◆ THE EXERCISE ◆
Look through the lines below and extract each one that contains "from".

══════════

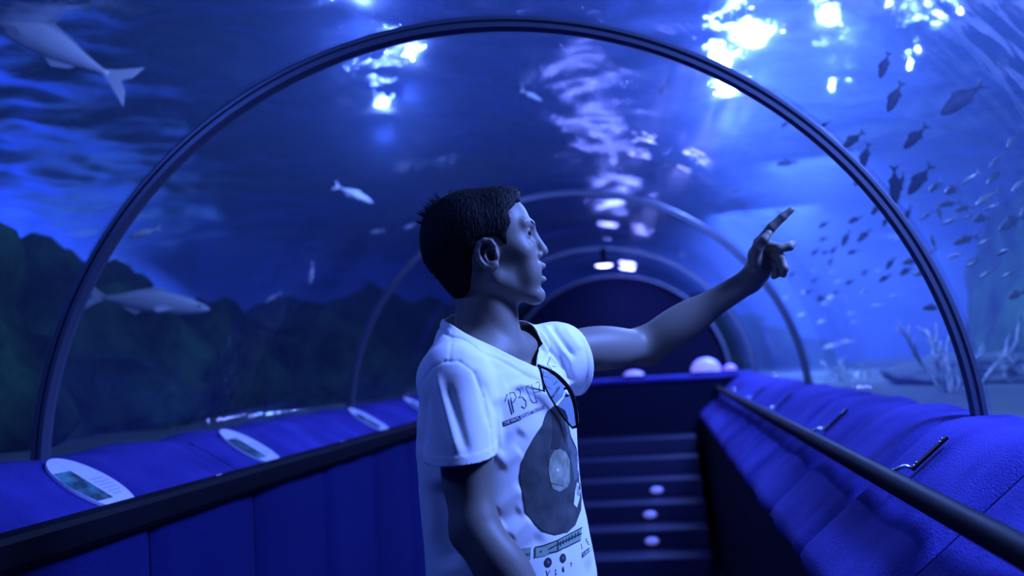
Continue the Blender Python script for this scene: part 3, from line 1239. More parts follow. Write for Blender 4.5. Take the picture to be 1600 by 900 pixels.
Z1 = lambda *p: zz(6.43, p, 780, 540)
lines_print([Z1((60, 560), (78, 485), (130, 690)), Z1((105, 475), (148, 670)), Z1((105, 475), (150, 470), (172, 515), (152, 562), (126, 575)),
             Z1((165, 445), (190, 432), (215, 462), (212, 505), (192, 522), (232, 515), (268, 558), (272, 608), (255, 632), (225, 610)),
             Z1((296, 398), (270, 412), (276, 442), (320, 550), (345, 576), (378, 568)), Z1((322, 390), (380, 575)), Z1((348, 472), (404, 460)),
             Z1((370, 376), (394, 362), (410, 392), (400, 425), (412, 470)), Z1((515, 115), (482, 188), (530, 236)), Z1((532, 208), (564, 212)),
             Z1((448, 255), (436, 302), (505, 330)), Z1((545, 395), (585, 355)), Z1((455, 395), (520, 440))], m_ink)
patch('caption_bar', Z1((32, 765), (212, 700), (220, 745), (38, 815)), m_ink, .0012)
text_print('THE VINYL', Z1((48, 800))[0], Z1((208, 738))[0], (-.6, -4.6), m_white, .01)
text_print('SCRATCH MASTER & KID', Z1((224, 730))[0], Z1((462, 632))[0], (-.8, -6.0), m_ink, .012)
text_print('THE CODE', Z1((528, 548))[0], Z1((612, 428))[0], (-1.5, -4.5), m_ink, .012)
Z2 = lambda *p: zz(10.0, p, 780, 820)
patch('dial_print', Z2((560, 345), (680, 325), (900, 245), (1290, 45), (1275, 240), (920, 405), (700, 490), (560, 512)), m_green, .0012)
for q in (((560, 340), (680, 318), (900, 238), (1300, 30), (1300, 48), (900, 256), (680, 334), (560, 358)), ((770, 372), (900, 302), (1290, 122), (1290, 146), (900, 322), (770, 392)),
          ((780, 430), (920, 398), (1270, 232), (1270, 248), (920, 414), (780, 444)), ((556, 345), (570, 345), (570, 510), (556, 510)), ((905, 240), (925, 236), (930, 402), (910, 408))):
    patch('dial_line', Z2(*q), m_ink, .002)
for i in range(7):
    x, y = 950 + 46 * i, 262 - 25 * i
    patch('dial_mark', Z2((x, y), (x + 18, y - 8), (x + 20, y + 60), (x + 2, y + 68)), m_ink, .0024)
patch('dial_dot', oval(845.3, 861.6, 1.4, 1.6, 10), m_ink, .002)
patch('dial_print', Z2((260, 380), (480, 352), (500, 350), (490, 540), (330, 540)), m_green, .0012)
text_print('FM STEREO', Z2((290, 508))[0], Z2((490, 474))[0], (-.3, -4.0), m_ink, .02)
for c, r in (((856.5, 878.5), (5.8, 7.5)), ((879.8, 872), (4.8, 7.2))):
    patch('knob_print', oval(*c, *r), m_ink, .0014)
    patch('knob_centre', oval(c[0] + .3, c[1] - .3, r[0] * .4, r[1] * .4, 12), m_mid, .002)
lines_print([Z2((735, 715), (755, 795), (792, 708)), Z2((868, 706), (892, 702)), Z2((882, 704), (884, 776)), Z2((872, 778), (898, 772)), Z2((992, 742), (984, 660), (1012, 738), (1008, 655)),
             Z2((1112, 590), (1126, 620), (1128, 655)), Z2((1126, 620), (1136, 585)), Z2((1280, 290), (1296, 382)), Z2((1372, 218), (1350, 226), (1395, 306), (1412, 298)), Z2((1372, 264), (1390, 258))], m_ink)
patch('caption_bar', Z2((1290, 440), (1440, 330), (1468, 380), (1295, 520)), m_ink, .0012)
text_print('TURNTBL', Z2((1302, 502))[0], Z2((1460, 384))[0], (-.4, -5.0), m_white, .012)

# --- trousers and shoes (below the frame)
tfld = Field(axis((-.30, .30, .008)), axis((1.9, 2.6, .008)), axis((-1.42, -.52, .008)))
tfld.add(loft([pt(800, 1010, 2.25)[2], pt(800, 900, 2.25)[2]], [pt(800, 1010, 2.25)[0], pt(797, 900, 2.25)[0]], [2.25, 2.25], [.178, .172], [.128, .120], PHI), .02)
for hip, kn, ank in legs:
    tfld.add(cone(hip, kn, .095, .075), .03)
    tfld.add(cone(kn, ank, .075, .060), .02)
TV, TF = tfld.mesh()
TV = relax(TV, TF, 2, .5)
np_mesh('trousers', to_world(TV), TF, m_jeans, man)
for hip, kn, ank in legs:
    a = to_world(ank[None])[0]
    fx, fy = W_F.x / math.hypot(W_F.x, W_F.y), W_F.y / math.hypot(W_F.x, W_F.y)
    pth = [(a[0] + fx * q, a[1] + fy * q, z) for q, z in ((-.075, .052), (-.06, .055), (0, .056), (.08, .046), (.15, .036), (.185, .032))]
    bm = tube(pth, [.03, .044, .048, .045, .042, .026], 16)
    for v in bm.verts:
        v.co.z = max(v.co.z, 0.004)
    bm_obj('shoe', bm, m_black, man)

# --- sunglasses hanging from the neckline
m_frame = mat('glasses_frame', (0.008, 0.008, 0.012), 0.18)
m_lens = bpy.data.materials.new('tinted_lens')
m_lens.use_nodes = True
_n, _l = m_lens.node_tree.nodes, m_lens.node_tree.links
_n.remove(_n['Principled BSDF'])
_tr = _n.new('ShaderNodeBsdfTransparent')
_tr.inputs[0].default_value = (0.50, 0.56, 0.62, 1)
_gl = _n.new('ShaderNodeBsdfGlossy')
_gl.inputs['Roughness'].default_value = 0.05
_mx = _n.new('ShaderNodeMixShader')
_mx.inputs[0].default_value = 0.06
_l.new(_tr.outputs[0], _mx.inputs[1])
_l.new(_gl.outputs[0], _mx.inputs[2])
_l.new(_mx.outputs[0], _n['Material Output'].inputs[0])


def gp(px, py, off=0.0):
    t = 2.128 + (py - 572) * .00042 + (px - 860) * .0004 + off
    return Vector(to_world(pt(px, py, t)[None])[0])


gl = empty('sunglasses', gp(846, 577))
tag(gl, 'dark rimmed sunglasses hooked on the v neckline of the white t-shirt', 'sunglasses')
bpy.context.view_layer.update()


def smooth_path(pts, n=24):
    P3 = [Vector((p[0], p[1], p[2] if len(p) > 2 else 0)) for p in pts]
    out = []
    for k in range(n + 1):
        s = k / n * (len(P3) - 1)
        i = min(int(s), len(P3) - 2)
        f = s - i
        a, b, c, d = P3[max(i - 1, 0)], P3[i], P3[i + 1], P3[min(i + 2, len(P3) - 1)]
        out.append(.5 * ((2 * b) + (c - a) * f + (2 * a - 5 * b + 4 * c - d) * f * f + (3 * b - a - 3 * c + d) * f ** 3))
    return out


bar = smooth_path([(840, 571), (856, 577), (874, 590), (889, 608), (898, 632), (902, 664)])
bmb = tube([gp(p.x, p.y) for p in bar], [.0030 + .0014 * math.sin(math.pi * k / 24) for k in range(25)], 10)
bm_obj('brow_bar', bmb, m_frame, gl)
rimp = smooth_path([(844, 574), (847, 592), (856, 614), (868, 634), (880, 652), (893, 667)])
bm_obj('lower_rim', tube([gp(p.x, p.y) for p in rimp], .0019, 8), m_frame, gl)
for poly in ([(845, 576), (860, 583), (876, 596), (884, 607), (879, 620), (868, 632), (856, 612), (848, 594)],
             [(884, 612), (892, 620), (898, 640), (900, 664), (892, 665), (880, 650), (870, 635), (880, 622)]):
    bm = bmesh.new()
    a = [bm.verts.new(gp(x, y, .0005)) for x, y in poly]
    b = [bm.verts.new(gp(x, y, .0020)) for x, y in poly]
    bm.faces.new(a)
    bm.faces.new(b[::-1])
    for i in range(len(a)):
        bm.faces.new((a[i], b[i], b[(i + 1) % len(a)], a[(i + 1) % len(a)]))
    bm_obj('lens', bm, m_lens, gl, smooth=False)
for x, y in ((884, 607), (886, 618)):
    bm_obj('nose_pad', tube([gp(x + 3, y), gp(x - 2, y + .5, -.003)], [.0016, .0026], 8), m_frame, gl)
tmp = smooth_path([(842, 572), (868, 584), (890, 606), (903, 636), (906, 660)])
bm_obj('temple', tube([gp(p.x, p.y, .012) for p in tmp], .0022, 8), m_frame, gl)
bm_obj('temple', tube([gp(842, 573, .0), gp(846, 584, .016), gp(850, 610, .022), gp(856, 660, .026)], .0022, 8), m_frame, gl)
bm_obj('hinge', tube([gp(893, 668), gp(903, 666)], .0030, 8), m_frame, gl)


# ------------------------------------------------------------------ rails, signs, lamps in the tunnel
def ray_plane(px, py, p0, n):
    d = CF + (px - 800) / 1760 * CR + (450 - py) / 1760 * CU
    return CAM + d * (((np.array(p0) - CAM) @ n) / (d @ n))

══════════

◆ EXERCISE SOLUTION ◆
Continue the Blender Python script for this scene: part 3, from line 1239. More parts follow. Write for Blender 4.5. Take the picture to be 1600 by 900 pixels.
# --- sunglasses hanging from the neckline